NorwegenEuropäische Union
Norwegen und die EU in Europa
  • Europäische Union
  • Norwegen
  • Das Königreich Norwegen ist kein Mitglied der Europäischen Union. Die wahlberechtigten norwegischen Bürger haben einen Beitritt zur Europäischen Gemeinschaft 1972 und einen EU-Beitritt 1994 in Volksabstimmungen abgelehnt. Dennoch ist Norwegen nicht nur aufgrund seiner geografischen Lage, sondern auch durch den Europäischen Wirtschaftsraum (EWR), an dem es als Mitglied der Europäischen Freihandelsassoziation (EFTA) teilnimmt, und die Beteiligung am Schengen-Raum sehr eng mit der EU verbunden.

    EU-Beitrittsversuche

    Norwegen hat viermal einen Antrag auf Mitgliedschaft in der Europäischen Union gestellt (1962, 1967, 1970 und 1992). Als Frankreich 1962 und 1967 sein Veto gegen die Mitgliedschaft des Vereinigten Königreichs einlegte, das gleichzeitig mit Norwegen die Mitgliedschaft beantragt hatte, wurde auch der norwegische Beitrittsantrag nicht weiterverfolgt.

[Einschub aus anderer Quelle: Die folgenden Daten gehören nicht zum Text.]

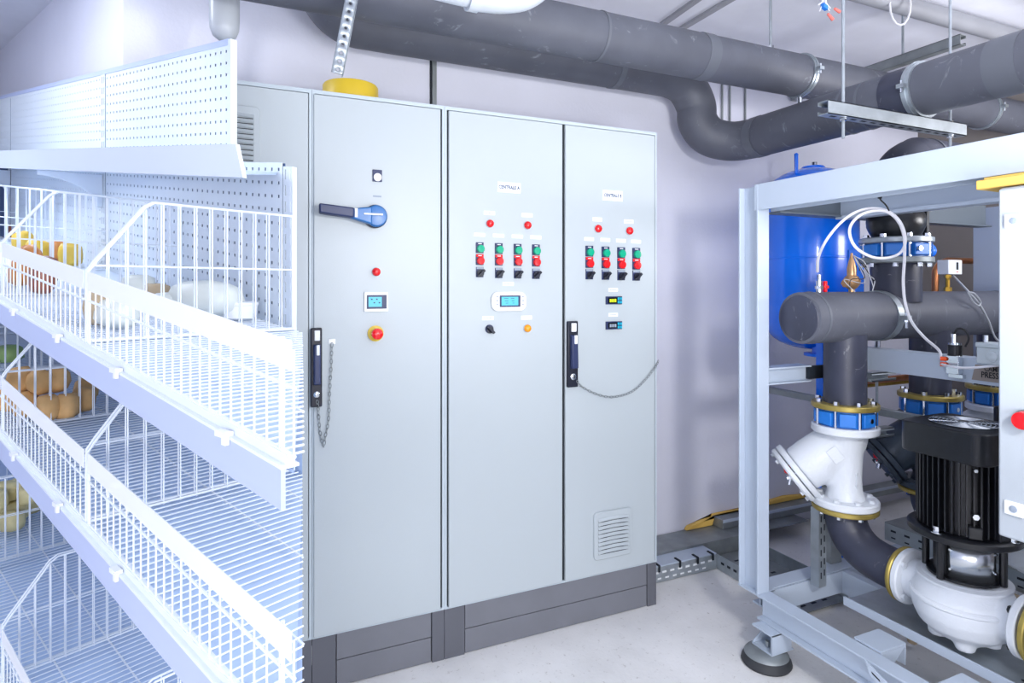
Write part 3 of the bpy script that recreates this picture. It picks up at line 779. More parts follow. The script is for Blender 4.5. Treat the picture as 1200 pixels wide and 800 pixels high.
for y in (1.5, 0.3):
    MB().lathe([(.09, 0), (.09, .02), (.05, .05), (.03, lo)], (XR, y, 0), (0, 0, 1), 20).build('rubber_foot', M['rubber'], t)
# slotted bracket leaning on the outer rail
p0 = at(968, 772, X=SX-.012); p1 = at(992, 800, X=SX-.012)
g = MB(); p0 = Vector((SX-.012, 1.38, .215)); p1 = Vector((SX-.012, 1.14, .12)); dv = p1-p0
g.obox((p0+p1)/2, dv/2, (0, .01, .022), (.002, 0, 0)); gb = g.build('slotted_bracket', M['frame'], t, .001)
m1 = MB(); slots(m1, p0, p1, (-1, 0, 0), (0, .01, .022), 4, .03, .3, .0024); m1.build('slot_row', M['gap'], gb)

# ================================================================ PUMP BASE PLATE, TRAYS, STRUTS UNDER THE SKID
t = thing('pump_base_plate', 'long galvanised base plate lying under the pump on the skid', 'plate', (2.32, 1.0, .234))
MB().box((2.20, YN, .236), (2.435, 1.68, .244)).build('plate_sheet', M['galv'], t, .001)
MB().box((2.192, YN, .225), (2.20, 1.68, .258)).build('raised_lip', M['frame'], t, .001)
m1 = MB()
for y in (1.08, .80): m1.prism([(2.26+.01*math.cos(a0), y+.03*math.sin(a0), .2445) for a0 in [k*PI/6 for k in range(12)]], (0, 0, .0008))
m1.build('oval_hole', M['gap'], t)
t = thing('cable_tray', 'raised galvanised cable tray with lid and slotted side running behind the pump', 'tray', (2.75, 1.4, 0))
MB().box((2.70, .2, .405), (2.86, 1.86, .411)).build('tray_lid', M['galvd'], t, .001)
ts = MB().box((2.70, .2, .33), (2.704, 1.86, .405)).build('tray_side', M['galv'], t)
m1 = MB(); slots(m1, (2.70, .25, .38), (2.70, 1.85, .38), (-1, 0, 0), (0, 0, 1), 26, .024, .009); slots(m1, (2.70, .25, .35), (2.70, 1.85, .35), (-1, 0, 0), (0, 0, 1), 26, .02, .006)
m1.build('slot_row', M['gap'], ts)
for y in (.4, 1.7): MB().box((2.72, y, .0), (2.76, y+.04, .405)).build('tray_leg', M['galvd'], t)
# slotted upright by the elbow
q1 = at(964, 640, Y=1.80)
t = thing('slotted_upright', 'slotted galvanised upright standing on the base beneath the white strainer', 'bracket', (q1.x, 1.82, .234))
u1 = MB().box((q1.x-.022, 1.80, .234), (q1.x+.022, 1.803, .56)).box((q1.x-.022, 1.803, .234), (q1.x-.019, 1.84, .56)).build('upright', M['galv'], t)
m1 = MB()
for sx_ in (-.009, .010):
    for k in range(6): m1.box((q1.x+sx_-.003, 1.7992, .27+k*.047+(.01 if sx_ > 0 else 0)), (q1.x+sx_+.003, 1.7999, .296+k*.047+(.01 if sx_ > 0 else 0)))
m1.build('slot_row', M['gap'], u1)
# leaning grey steel leg behind the strainer
solo(MB().hexa([(2.44, 1.93, .234), (2.51, 1.93, .234), (2.51, 1.97, .234), (2.44, 1.97, .234), (2.41, 1.93, .97), (2.47, 1.93, .97), (2.47, 1.97, .97), (2.41, 1.97, .97)]),
     'support_leg', M['galvd'], 'grey steel support leg behind the white strainer', 'support', bevel=.002)
t = thing('strut_channel', 'slotted strut rail running back behind the white strainer below the tank', 'bracket', (2.65, 2.1, .9))
MB().box((2.63, 1.66, .905), (2.67, 2.62, .935)).build('rail', M['galvd'], t, .001)
q1 = at(1031, 440, X=2.62)
MB().cyl((2.60, q1.y, .86), (2.60, q1.y, 1.10), .006, seg=8).build('threaded_rod', M['galv'], t)
m1 = MB(); c_channel(m1, (2.50, 1.78, .85), (2.62, 1.78, .85), .04, .04, flip=1); c_channel(m1, (2.50, 1.80, 1.09), (2.66, 1.80, 1.09), .04, .04, flip=1); m1.build('cross_strut', M['galv'], t)

# ================================================================ HEADER PIPE
HYp, HZ, HR = 1.755, 1.358, .103
t = thing('header_pipe', 'thick dark insulated header pipe lying across the skid, flat capped end to the left', 'pipe', (2.8, HYp, HZ-HR))
x0 = 2.035
MB().lathe([(HR-.012, 0), (HR-.002, .003), (HR, .012), (HR, 1.75)], (x0, HYp, HZ), (1, 0, 0), 40).build('pipe_run', M['foam'], t)
MB().lathe([(.0, -.003), (HR-.014, -.003), (HR-.010, .003)], (x0, HYp, HZ), (1, 0, 0), 40).build('end_cap', M['foamd'], t)
m1 = MB()
for x in (2.09, 3.36): ring(m1, (x, HYp, HZ), (1, 0, 0), HR, .012, .002)
m1.build('joint_tape', M['foaml'], t)
xc = at(1040, 370, Y=HYp-HR).x-.0
def clamp2(parent, x):
    m1 = MB(); ring(m1, (x, HYp, HZ), (1, 0, 0), HR+.001, .035, .004)
    m1.box((x-.016, HYp-HR-.035, HZ-.012), (x+.016, HYp-HR+.0, HZ+.006)); o = m1.build('pipe_clamp', M['galv'], parent)
    m2 = MB(); m2.cyl((x, HYp-HR-.022, HZ-.045), (x, HYp-HR-.022, HZ+.02), .006, seg=8); m2.cyl((x, HYp-HR-.022, HZ-.02), (x, HYp-HR-.022, HZ-.008), .012, seg=6)
    m2.cyl((x, HYp, HZ-HR-.035), (x, HYp, HZ-HR), .012, seg=8); m2.build('clamp_screw', M['chrome'], o)
clamp2(t, 2.50); clamp2(t, 3.55)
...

    Die norwegischen Wähler haben daraufhin einen EU-Beitritt ihres Landes in den Jahren 1972 und 1994 jeweils knapp durch Volksabstimmungen abgelehnt, weshalb die Regierung des Landes stets im letzten Moment zur Rücknahme des Antrages (bei bereits vollständig ausgehandeltem Beitrittsvertrag) gezwungen wurde.

    Die norwegische Koalition, die seit Oktober 2005 regierte, hatte sich verpflichtet, einen EU-Beitritt Norwegens nicht zu thematisieren. Das Thema Europäische Union hat bei den norwegischen Parlamentswahlen vom September 2009 kaum eine Rolle gespielt. Die norwegische Parteienlandschaft ist in der Frage einer EU-Mitgliedschaft gespalten. Klarste Anhängerin eines Beitritts ist die konservative Partei Høyre. Die sozialdemokratische Arbeiterpartei ist in der Frage EU-Beitritt gespalten. Die Parteien Sosialistisk Venstrepartiet und Senterpartiet sind strikt gegen einen Beitritt.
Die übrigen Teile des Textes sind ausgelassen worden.